Foxx declined to answer a question about the likelihood of a transportation bill being passed before the fall elections, and said that Congressional indecision and 27 short-term extensions over a recent 5-year stretch put communities at risk.

He also continued to push the administration corporate tax reform plan as a way to fund increased transportation spending, and again declined to weigh in on alternative user-funded models, such as a vehicle-mile tax.

“It is not in our bill,” Foxx said, and again: “We support our bill.”

As he had in a recent Senate hearing, the secretary downplayed the plan’s inclusion of language giving states the option to toll Interstates, calling any revenues “a smaller piece” of the White House proposal.

‘Infrastructure Week’ and strange bedfellows

Sen. Tom Carper, chairman of EPW’s Transportation and Infrastructure subcommittee, said in a formal statement that he was “particularly proud” of the freight provisions in the Senate bill.

“Creating such a program is one of most effective actions we can take to support economic growth,” he said.

Carper also took that message to an Infrastructure Week gathering Tuesday, this one jointly organized by ATA and the Association of American Railroads.

Carper supports the ATA position that an increase in the federal tax on gasoline and diesel is a straightforward solution to the trust fund shortfall. Carper called for restoring the tax to the spending power from 1994 – the last time it was raised – and to index it to inflation thereafter.

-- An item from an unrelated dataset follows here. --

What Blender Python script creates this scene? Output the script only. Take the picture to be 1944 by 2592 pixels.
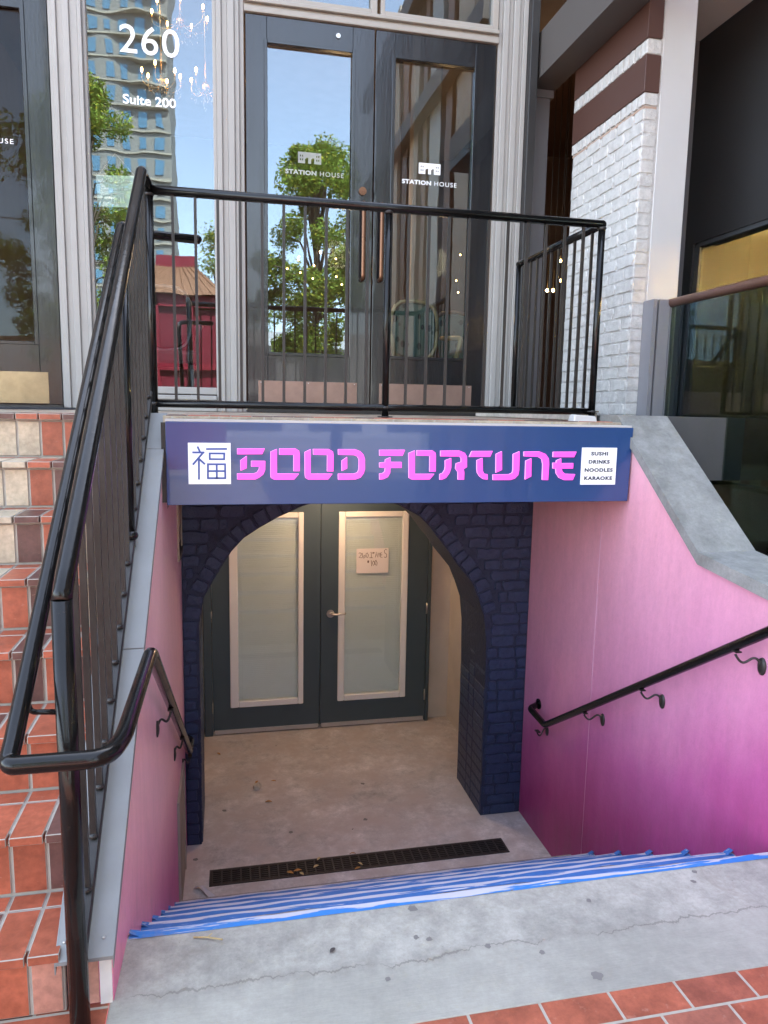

And while an ATA Twitter post from the event referred to trucking and railroads as “friendly rivals,” a Monday opinion column in Transport Topics, the ATA trade publication, spelled out the mutual interests of the competing freight transport industries more explicitly.

Intermodal: An Infrastructure Success Story,” attributed to ATA President and CEO Bill Graves and Edward Hamberger, AAR president and CEO, details the importance of both “cooperation and competition” in moving American goods efficiently.

“America’s trucking companies and railroads quite literally are the lifeblood of this economy,” they write in the piece. “Infrastructure Week has given us the opportunity to remind people that the success of many other industries is directly linked to the ability of the trucking and railroad industries to move goods and products to market across the globe.”

But trucks and rail are not the only odd couple coming together for the sake of a long-term transportation authorization: Big business and labor are also participating in Infrastructure Week.

“The United States needs a new path forward on transportation infrastructure,” said Tom Donohue, president and CEO of the U.S. Chamber of Commerce and a former CEO of ATA. “It’s time to create a contemporary and innovative infrastructure strategy: one that embraces the private sector and its resources, invites the introduction of desperately needed fresh ideas and concepts, and drives economic prosperity rather than holding back the jobs, opportunity, and growth we need.”

And a $1 million media campaign by LIUNA – the Laborers’ International Union of North America – likewise presses Congress to pass a long-term, full-investment transportation bill this year. The campaign includes provocative billboards (as shown above), radio ads, online tools and events and activities around symbolic props.

“For LIUNA, passage of a highway bill is about jobs, but, as with every American, it’s about ensuring the safety and reliability of our transportation systems,” General President Terry O’Sullivan said. “Another short-term patch, simply duct-taping the roads and bridges we all rely on, must be off the table,” he said. “To put the trust back in the highway trust fund, we must prevent further deterioration.”